-- Start --

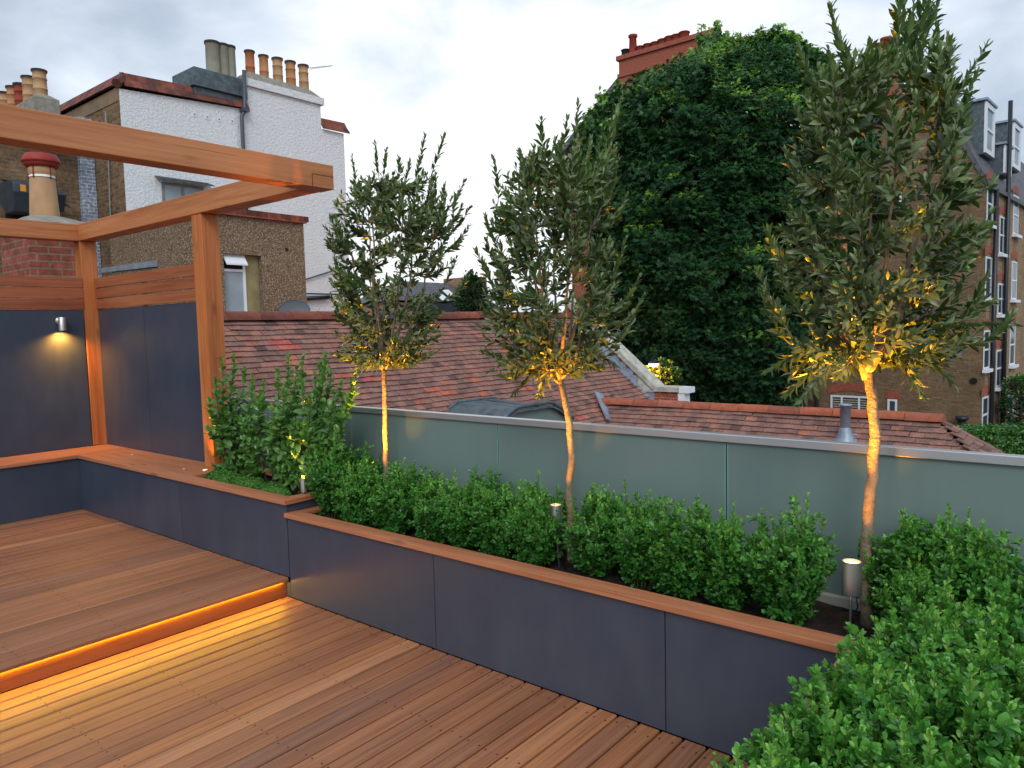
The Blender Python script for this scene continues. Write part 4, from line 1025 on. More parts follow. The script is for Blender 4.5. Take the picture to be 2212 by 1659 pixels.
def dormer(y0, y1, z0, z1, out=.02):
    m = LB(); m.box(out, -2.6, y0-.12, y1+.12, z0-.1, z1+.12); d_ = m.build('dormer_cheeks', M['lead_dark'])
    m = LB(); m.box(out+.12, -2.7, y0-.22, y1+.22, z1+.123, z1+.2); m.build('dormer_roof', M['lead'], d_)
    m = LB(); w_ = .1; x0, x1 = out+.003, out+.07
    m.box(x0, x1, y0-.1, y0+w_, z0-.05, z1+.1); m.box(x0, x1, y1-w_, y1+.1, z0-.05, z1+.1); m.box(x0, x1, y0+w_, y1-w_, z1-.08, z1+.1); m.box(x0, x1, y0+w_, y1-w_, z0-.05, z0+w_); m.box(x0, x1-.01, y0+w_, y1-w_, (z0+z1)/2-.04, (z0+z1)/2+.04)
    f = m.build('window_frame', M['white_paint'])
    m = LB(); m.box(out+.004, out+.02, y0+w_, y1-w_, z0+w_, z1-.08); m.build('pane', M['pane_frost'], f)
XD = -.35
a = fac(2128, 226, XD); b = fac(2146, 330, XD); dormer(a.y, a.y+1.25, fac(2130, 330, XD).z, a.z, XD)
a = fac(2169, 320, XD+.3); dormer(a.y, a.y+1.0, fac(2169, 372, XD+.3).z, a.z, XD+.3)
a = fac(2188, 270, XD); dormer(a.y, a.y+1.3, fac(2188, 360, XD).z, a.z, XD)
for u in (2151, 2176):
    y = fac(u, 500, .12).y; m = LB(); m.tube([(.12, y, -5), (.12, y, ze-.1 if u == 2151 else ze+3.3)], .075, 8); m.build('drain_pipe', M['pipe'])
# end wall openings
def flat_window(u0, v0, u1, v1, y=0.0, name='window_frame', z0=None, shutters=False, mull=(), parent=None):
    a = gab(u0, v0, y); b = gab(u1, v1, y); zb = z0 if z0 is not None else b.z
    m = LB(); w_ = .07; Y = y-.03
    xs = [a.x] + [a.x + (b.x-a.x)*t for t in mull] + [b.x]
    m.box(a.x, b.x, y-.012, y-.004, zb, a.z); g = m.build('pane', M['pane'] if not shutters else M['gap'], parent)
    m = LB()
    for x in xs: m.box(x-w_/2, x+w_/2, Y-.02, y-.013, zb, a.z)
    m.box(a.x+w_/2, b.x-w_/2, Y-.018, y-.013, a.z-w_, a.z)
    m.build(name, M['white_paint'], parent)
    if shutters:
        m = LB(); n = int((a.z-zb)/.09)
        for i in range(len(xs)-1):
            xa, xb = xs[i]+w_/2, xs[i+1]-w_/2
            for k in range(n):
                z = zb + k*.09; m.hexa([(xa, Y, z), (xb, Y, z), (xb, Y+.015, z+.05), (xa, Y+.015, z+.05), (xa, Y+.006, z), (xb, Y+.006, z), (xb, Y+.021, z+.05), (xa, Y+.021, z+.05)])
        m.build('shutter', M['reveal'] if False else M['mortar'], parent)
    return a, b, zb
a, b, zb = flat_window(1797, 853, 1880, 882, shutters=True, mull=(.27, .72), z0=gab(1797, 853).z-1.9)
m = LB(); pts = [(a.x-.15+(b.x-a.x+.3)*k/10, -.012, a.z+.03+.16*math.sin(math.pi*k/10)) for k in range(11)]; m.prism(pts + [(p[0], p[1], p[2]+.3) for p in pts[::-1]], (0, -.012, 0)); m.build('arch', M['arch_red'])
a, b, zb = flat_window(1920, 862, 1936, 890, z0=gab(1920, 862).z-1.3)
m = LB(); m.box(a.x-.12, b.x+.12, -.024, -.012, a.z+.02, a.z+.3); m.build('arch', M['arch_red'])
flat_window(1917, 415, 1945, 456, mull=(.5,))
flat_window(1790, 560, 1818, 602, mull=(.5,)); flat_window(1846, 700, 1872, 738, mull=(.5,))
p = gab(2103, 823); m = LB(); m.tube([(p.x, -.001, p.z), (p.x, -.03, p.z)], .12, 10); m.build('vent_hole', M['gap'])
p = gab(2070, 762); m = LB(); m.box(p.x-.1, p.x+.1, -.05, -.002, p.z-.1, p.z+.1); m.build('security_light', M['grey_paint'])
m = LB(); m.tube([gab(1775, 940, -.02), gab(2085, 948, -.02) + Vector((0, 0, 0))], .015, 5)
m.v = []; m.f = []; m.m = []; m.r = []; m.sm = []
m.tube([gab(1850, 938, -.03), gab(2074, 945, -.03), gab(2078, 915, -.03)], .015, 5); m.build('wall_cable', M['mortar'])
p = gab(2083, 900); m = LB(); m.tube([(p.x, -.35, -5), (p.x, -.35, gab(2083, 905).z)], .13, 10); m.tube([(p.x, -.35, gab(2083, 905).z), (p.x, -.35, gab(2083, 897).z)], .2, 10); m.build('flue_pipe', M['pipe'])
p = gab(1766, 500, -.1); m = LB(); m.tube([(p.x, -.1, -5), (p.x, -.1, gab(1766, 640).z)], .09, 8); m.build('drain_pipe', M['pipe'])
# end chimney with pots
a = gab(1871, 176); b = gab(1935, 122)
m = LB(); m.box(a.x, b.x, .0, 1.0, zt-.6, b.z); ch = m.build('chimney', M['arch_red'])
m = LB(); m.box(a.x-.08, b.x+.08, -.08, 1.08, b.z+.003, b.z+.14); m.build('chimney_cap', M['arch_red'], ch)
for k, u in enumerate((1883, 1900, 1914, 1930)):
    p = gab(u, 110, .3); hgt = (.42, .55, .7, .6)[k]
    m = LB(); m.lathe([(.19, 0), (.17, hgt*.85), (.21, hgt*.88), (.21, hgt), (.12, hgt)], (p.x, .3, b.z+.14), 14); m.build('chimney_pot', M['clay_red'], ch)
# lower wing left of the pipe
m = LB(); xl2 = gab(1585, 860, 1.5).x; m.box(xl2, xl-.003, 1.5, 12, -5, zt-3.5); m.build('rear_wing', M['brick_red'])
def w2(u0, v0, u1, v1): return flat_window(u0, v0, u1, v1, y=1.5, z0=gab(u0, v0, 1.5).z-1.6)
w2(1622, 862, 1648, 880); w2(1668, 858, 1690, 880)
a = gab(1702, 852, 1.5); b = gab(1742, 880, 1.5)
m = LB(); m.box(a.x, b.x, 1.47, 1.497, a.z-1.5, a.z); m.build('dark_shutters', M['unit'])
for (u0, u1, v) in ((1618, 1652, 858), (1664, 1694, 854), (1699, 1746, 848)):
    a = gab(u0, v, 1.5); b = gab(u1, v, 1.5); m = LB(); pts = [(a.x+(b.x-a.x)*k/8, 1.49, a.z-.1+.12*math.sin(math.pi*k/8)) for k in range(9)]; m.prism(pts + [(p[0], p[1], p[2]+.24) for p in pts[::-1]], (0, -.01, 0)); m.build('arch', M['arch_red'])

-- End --

▶ [Stated goal] Retype everything in the material word for word, minus pictures.

▶ [Correct response]
The Blender Python script for this scene continues. Write part 4, from line 1025 on. More parts follow. The script is for Blender 4.5. Take the picture to be 2212 by 1659 pixels.
def dormer(y0, y1, z0, z1, out=.02):
    m = LB(); m.box(out, -2.6, y0-.12, y1+.12, z0-.1, z1+.12); d_ = m.build('dormer_cheeks', M['lead_dark'])
    m = LB(); m.box(out+.12, -2.7, y0-.22, y1+.22, z1+.123, z1+.2); m.build('dormer_roof', M['lead'], d_)
    m = LB(); w_ = .1; x0, x1 = out+.003, out+.07
    m.box(x0, x1, y0-.1, y0+w_, z0-.05, z1+.1); m.box(x0, x1, y1-w_, y1+.1, z0-.05, z1+.1); m.box(x0, x1, y0+w_, y1-w_, z1-.08, z1+.1); m.box(x0, x1, y0+w_, y1-w_, z0-.05, z0+w_); m.box(x0, x1-.01, y0+w_, y1-w_, (z0+z1)/2-.04, (z0+z1)/2+.04)
    f = m.build('window_frame', M['white_paint'])
    m = LB(); m.box(out+.004, out+.02, y0+w_, y1-w_, z0+w_, z1-.08); m.build('pane', M['pane_frost'], f)
XD = -.35
a = fac(2128, 226, XD); b = fac(2146, 330, XD); dormer(a.y, a.y+1.25, fac(2130, 330, XD).z, a.z, XD)
a = fac(2169, 320, XD+.3); dormer(a.y, a.y+1.0, fac(2169, 372, XD+.3).z, a.z, XD+.3)
a = fac(2188, 270, XD); dormer(a.y, a.y+1.3, fac(2188, 360, XD).z, a.z, XD)
for u in (2151, 2176):
    y = fac(u, 500, .12).y; m = LB(); m.tube([(.12, y, -5), (.12, y, ze-.1 if u == 2151 else ze+3.3)], .075, 8); m.build('drain_pipe', M['pipe'])
# end wall openings
def flat_window(u0, v0, u1, v1, y=0.0, name='window_frame', z0=None, shutters=False, mull=(), parent=None):
    a = gab(u0, v0, y); b = gab(u1, v1, y); zb = z0 if z0 is not None else b.z
    m = LB(); w_ = .07; Y = y-.03
    xs = [a.x] + [a.x + (b.x-a.x)*t for t in mull] + [b.x]
    m.box(a.x, b.x, y-.012, y-.004, zb, a.z); g = m.build('pane', M['pane'] if not shutters else M['gap'], parent)
    m = LB()
    for x in xs: m.box(x-w_/2, x+w_/2, Y-.02, y-.013, zb, a.z)
    m.box(a.x+w_/2, b.x-w_/2, Y-.018, y-.013, a.z-w_, a.z)
    m.build(name, M['white_paint'], parent)
    if shutters:
        m = LB(); n = int((a.z-zb)/.09)
        for i in range(len(xs)-1):
            xa, xb = xs[i]+w_/2, xs[i+1]-w_/2
            for k in range(n):
                z = zb + k*.09; m.hexa([(xa, Y, z), (xb, Y, z), (xb, Y+.015, z+.05), (xa, Y+.015, z+.05), (xa, Y+.006, z), (xb, Y+.006, z), (xb, Y+.021, z+.05), (xa, Y+.021, z+.05)])
        m.build('shutter', M['reveal'] if False else M['mortar'], parent)
    return a, b, zb
a, b, zb = flat_window(1797, 853, 1880, 882, shutters=True, mull=(.27, .72), z0=gab(1797, 853).z-1.9)
m = LB(); pts = [(a.x-.15+(b.x-a.x+.3)*k/10, -.012, a.z+.03+.16*math.sin(math.pi*k/10)) for k in range(11)]; m.prism(pts + [(p[0], p[1], p[2]+.3) for p in pts[::-1]], (0, -.012, 0)); m.build('arch', M['arch_red'])
a, b, zb = flat_window(1920, 862, 1936, 890, z0=gab(1920, 862).z-1.3)
m = LB(); m.box(a.x-.12, b.x+.12, -.024, -.012, a.z+.02, a.z+.3); m.build('arch', M['arch_red'])
flat_window(1917, 415, 1945, 456, mull=(.5,))
flat_window(1790, 560, 1818, 602, mull=(.5,)); flat_window(1846, 700, 1872, 738, mull=(.5,))
p = gab(2103, 823); m = LB(); m.tube([(p.x, -.001, p.z), (p.x, -.03, p.z)], .12, 10); m.build('vent_hole', M['gap'])
p = gab(2070, 762); m = LB(); m.box(p.x-.1, p.x+.1, -.05, -.002, p.z-.1, p.z+.1); m.build('security_light', M['grey_paint'])
m = LB(); m.tube([gab(1775, 940, -.02), gab(2085, 948, -.02) + Vector((0, 0, 0))], .015, 5)
m.v = []; m.f = []; m.m = []; m.r = []; m.sm = []
m.tube([gab(1850, 938, -.03), gab(2074, 945, -.03), gab(2078, 915, -.03)], .015, 5); m.build('wall_cable', M['mortar'])
p = gab(2083, 900); m = LB(); m.tube([(p.x, -.35, -5), (p.x, -.35, gab(2083, 905).z)], .13, 10); m.tube([(p.x, -.35, gab(2083, 905).z), (p.x, -.35, gab(2083, 897).z)], .2, 10); m.build('flue_pipe', M['pipe'])
p = gab(1766, 500, -.1); m = LB(); m.tube([(p.x, -.1, -5), (p.x, -.1, gab(1766, 640).z)], .09, 8); m.build('drain_pipe', M['pipe'])
# end chimney with pots
a = gab(1871, 176); b = gab(1935, 122)
m = LB(); m.box(a.x, b.x, .0, 1.0, zt-.6, b.z); ch = m.build('chimney', M['arch_red'])
m = LB(); m.box(a.x-.08, b.x+.08, -.08, 1.08, b.z+.003, b.z+.14); m.build('chimney_cap', M['arch_red'], ch)
for k, u in enumerate((1883, 1900, 1914, 1930)):
    p = gab(u, 110, .3); hgt = (.42, .55, .7, .6)[k]
    m = LB(); m.lathe([(.19, 0), (.17, hgt*.85), (.21, hgt*.88), (.21, hgt), (.12, hgt)], (p.x, .3, b.z+.14), 14); m.build('chimney_pot', M['clay_red'], ch)
# lower wing left of the pipe
m = LB(); xl2 = gab(1585, 860, 1.5).x; m.box(xl2, xl-.003, 1.5, 12, -5, zt-3.5); m.build('rear_wing', M['brick_red'])
def w2(u0, v0, u1, v1): return flat_window(u0, v0, u1, v1, y=1.5, z0=gab(u0, v0, 1.5).z-1.6)
w2(1622, 862, 1648, 880); w2(1668, 858, 1690, 880)
a = gab(1702, 852, 1.5); b = gab(1742, 880, 1.5)
m = LB(); m.box(a.x, b.x, 1.47, 1.497, a.z-1.5, a.z); m.build('dark_shutters', M['unit'])
for (u0, u1, v) in ((1618, 1652, 858), (1664, 1694, 854), (1699, 1746, 848)):
    a = gab(u0, v, 1.5); b = gab(u1, v, 1.5); m = LB(); pts = [(a.x+(b.x-a.x)*k/8, 1.49, a.z-.1+.12*math.sin(math.pi*k/8)) for k in range(9)]; m.prism(pts + [(p[0], p[1], p[2]+.24) for p in pts[::-1]], (0, -.01, 0)); m.build('arch', M['arch_red'])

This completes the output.